• **THE PROBLEM**
Would you transcribe the listing that follows, character for character, and omit its images?

• **DATASET SECTION**

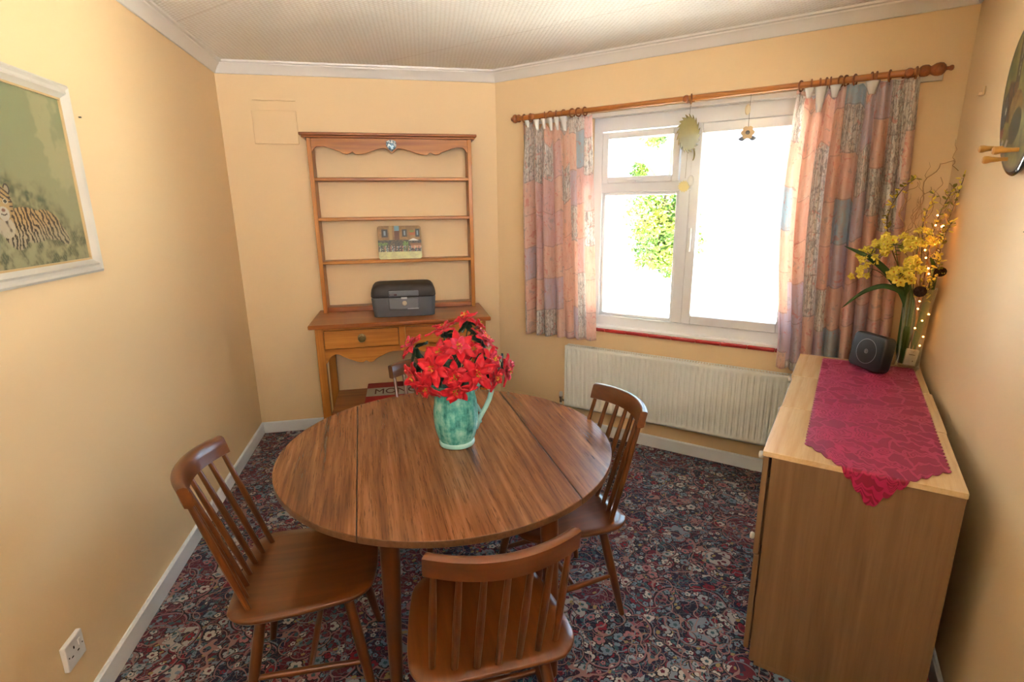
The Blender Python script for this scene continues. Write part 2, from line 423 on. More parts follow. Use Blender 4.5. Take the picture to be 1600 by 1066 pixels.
fre = t.node('ShaderNodeFresnel', IOR=1.45).outputs[0]
mx = t.node('ShaderNodeMixShader'); t.put(mx.inputs[0], t.math('MULTIPLY', fre, .8))
t.t.links.new(t.node('ShaderNodeBsdfTransparent', Color=(.96, .98, .97, 1)).outputs[0], mx.inputs[1])
t.t.links.new(t.node('ShaderNodeBsdfGlossy', Roughness=.02).outputs[0], mx.inputs[2])
t.t.links.new(mx.outputs[0], t.out.inputs[0]); GLASS = t.m
CUR[0] = Vector((0, 0, 0))
sash('top_sash', OX0+.066, -.944, 1.752, 2.066, .04, ft-.012, fb-.01, GLASS)
sash('fixed_light', OX0+.064, -.94, .872, 1.694, .018, ft+.02, fb-.01, GLASS)
rs = sash('side_sash', -.87, OX1-.066, .872, 2.072, .055, ft-.016, fb-.01, GLASS)
mk('window_handle', MB().box(-.853, -.835, ft-.030, ft-.016, 1.40, 1.44).box(-.852, -.836, ft-.048, ft-.032, 1.33, 1.475), UPVC, rs, base=(0, 0, 0), bevel=.005)
mk('stay_handle', MB().box(-1.22, -1.20, ft-.03, ft-.012, 1.757, 1.775).box(-1.26, -1.17, ft-.034, ft-.026, 1.765, 1.775), UPVC, W1, bevel=.003)
SILL = NT('red_glazed_tile'); n = SILL.noise(SILL.coords(), 9, 2)
SILL.pbsdf(SILL.mix(n, rgb(170, 38, 36), rgb(196, 58, 52)), .18, .6); SILL = SILL.m
mb = MB(); x = OX0-.005
while x < OX1: mb.box(x+.001, min(x+.150, OX1+.02), YW-.022, ft, .770, .790); x += .151
mk('window_sill', mb, SILL, W1, bevel=.005)
mk('sill_board', B(OX0, OX1, YW, ft+.01, .788, .806), UPVC, W1, bevel=.003)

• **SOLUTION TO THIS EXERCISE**
The Blender Python script for this scene continues. Write part 2, from line 423 on. More parts follow. Use Blender 4.5. Take the picture to be 1600 by 1066 pixels.
fre = t.node('ShaderNodeFresnel', IOR=1.45).outputs[0]
mx = t.node('ShaderNodeMixShader'); t.put(mx.inputs[0], t.math('MULTIPLY', fre, .8))
t.t.links.new(t.node('ShaderNodeBsdfTransparent', Color=(.96, .98, .97, 1)).outputs[0], mx.inputs[1])
t.t.links.new(t.node('ShaderNodeBsdfGlossy', Roughness=.02).outputs[0], mx.inputs[2])
t.t.links.new(mx.outputs[0], t.out.inputs[0]); GLASS = t.m
CUR[0] = Vector((0, 0, 0))
sash('top_sash', OX0+.066, -.944, 1.752, 2.066, .04, ft-.012, fb-.01, GLASS)
sash('fixed_light', OX0+.064, -.94, .872, 1.694, .018, ft+.02, fb-.01, GLASS)
rs = sash('side_sash', -.87, OX1-.066, .872, 2.072, .055, ft-.016, fb-.01, GLASS)
mk('window_handle', MB().box(-.853, -.835, ft-.030, ft-.016, 1.40, 1.44).box(-.852, -.836, ft-.048, ft-.032, 1.33, 1.475), UPVC, rs, base=(0, 0, 0), bevel=.005)
mk('stay_handle', MB().box(-1.22, -1.20, ft-.03, ft-.012, 1.757, 1.775).box(-1.26, -1.17, ft-.034, ft-.026, 1.765, 1.775), UPVC, W1, bevel=.003)
SILL = NT('red_glazed_tile'); n = SILL.noise(SILL.coords(), 9, 2)
SILL.pbsdf(SILL.mix(n, rgb(170, 38, 36), rgb(196, 58, 52)), .18, .6); SILL = SILL.m
mb = MB(); x = OX0-.005
while x < OX1: mb.box(x+.001, min(x+.150, OX1+.02), YW-.022, ft, .770, .790); x += .151
mk('window_sill', mb, SILL, W1, bevel=.005)
mk('sill_board', B(OX0, OX1, YW, ft+.01, .788, .806), UPVC, W1, bevel=.003)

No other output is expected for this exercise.